§ CHALLENGE: Starting with the first line below, extract each line through the one that contains "return m, nt, nt.nodes['Principled", inclusive, excluding pictures.
===============
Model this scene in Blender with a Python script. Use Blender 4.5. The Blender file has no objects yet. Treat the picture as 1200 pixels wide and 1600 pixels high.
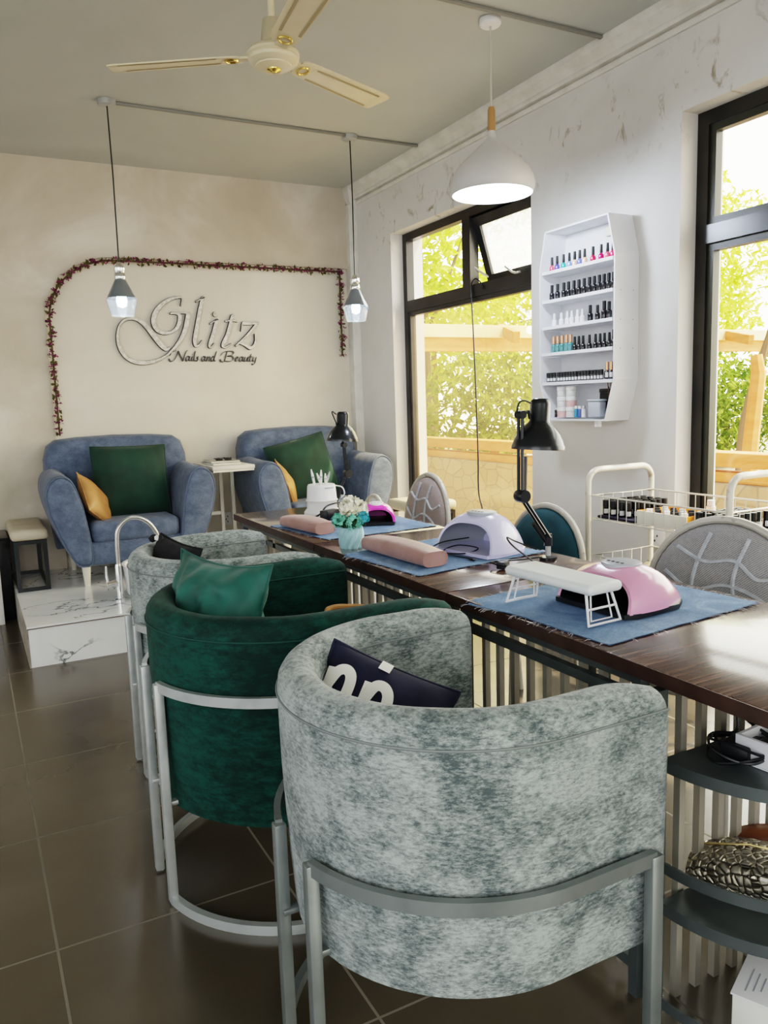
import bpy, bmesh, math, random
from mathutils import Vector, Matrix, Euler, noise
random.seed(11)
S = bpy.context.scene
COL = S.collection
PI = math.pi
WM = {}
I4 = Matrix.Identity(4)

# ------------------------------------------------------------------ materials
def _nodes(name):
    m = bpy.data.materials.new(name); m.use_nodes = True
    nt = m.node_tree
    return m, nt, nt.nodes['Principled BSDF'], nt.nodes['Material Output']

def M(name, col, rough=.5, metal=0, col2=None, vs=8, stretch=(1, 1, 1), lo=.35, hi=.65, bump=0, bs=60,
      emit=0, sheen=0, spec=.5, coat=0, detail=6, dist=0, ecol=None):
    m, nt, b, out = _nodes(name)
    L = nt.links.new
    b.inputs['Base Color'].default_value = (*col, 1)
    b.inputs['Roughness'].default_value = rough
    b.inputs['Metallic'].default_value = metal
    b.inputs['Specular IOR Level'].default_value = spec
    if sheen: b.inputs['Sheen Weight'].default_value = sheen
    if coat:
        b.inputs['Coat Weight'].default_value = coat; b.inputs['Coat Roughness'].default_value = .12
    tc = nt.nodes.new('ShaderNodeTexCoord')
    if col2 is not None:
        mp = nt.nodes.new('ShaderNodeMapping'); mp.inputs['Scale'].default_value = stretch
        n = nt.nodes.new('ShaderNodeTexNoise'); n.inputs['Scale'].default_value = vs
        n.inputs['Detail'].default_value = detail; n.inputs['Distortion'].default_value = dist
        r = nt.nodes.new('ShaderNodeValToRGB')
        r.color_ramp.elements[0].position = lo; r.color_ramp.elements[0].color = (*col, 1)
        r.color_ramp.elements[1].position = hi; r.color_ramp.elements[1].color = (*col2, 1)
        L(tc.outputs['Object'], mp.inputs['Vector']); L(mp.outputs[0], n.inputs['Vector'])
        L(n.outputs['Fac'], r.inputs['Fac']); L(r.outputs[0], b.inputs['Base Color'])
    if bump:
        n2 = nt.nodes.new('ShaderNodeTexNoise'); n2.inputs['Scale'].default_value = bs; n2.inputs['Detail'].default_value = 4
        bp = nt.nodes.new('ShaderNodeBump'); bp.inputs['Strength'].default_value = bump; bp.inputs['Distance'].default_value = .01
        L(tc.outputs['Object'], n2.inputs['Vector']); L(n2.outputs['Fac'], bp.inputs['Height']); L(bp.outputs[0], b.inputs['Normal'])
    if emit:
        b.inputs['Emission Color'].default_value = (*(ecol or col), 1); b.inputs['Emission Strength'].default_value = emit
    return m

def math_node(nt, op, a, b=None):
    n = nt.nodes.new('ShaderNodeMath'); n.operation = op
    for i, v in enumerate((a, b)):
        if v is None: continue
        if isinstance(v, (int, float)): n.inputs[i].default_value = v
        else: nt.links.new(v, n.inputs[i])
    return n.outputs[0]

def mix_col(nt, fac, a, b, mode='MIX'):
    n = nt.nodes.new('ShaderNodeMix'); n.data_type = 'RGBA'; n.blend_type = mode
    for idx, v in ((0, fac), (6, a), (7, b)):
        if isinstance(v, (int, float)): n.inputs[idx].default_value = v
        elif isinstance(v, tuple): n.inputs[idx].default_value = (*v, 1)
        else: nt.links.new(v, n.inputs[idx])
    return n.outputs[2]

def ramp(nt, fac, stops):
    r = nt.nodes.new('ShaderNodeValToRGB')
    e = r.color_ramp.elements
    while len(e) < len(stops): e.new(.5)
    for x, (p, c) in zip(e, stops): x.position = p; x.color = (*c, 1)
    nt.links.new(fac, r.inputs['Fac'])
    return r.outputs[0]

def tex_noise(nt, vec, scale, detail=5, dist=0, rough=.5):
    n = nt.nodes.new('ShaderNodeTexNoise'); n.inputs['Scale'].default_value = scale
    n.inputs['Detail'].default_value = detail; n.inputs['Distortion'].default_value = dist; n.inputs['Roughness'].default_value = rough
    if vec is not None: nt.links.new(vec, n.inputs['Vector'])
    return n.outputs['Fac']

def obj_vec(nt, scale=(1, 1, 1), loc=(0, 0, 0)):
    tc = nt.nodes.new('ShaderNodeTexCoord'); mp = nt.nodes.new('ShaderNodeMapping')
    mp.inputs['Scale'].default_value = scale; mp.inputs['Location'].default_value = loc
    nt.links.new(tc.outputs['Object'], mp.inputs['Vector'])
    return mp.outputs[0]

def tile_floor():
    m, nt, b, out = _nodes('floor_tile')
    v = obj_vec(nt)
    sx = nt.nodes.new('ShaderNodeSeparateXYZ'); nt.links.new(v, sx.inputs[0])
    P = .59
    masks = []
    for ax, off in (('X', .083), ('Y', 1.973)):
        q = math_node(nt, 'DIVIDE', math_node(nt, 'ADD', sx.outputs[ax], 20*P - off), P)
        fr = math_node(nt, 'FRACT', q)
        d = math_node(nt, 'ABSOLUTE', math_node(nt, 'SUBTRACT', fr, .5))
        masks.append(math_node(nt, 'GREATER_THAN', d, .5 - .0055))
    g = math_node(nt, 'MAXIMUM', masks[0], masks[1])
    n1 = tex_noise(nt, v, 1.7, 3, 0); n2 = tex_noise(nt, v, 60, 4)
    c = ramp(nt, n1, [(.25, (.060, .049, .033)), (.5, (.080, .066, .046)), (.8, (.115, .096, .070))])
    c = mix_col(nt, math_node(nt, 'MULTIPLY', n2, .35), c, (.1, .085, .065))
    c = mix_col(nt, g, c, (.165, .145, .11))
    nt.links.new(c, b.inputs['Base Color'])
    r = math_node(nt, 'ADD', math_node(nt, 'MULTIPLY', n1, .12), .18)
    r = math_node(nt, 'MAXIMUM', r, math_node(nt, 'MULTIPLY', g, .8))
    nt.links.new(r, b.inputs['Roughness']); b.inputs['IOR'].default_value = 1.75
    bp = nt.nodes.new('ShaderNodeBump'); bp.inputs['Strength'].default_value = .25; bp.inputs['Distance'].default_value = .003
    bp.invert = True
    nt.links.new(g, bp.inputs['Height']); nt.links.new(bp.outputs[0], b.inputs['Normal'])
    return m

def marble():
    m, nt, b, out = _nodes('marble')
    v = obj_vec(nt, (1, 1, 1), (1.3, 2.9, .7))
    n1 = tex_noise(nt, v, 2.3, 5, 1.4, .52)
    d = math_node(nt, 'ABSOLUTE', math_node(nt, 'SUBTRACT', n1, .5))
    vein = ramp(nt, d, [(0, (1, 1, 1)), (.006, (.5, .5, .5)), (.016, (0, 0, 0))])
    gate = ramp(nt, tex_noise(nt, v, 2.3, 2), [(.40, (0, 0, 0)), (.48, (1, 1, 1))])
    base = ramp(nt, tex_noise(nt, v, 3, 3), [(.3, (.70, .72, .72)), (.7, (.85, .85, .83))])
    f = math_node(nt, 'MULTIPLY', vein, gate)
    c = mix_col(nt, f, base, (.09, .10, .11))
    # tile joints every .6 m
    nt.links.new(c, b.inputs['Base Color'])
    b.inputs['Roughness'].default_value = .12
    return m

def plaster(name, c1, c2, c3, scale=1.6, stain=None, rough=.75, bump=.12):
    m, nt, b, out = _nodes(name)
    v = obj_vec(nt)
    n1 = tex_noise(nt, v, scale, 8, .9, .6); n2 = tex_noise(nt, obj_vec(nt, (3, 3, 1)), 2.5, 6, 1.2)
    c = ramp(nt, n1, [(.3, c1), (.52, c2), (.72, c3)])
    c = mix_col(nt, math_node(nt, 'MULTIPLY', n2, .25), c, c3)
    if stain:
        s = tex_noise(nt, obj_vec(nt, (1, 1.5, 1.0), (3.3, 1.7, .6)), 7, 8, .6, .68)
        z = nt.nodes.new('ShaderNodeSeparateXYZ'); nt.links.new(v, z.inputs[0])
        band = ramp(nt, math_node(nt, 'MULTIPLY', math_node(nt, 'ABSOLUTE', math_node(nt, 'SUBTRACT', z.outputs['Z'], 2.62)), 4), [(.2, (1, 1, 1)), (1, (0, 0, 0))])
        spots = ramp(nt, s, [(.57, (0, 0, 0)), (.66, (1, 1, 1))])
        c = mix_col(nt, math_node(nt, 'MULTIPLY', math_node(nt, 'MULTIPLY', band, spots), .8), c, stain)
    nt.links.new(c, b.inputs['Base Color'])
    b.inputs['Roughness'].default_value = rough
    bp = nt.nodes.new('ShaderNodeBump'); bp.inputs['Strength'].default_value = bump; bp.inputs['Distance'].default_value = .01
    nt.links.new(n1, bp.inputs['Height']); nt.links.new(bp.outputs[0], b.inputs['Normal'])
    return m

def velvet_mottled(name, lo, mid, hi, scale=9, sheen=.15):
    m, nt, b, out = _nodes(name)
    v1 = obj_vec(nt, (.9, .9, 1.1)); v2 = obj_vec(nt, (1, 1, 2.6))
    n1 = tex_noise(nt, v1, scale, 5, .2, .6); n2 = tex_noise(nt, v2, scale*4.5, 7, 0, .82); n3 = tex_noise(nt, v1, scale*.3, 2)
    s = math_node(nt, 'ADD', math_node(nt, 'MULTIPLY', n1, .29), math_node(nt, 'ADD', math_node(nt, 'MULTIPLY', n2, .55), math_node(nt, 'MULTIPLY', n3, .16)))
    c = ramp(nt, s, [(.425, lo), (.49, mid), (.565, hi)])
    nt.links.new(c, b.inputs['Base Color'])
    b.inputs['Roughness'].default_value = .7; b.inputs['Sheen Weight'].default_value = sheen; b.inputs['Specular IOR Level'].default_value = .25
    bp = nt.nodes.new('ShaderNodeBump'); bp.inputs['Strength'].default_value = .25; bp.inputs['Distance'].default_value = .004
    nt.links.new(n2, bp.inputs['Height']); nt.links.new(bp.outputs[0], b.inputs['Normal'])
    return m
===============
§ THE OUTPUT:
Model this scene in Blender with a Python script. Use Blender 4.5. The Blender file has no objects yet. Treat the picture as 1200 pixels wide and 1600 pixels high.
import bpy, bmesh, math, random
from mathutils import Vector, Matrix, Euler, noise
random.seed(11)
S = bpy.context.scene
COL = S.collection
PI = math.pi
WM = {}
I4 = Matrix.Identity(4)

# ------------------------------------------------------------------ materials
def _nodes(name):
    m = bpy.data.materials.new(name); m.use_nodes = True
    nt = m.node_tree
    return m, nt, nt.nodes['Principled BSDF'], nt.nodes['Material Output']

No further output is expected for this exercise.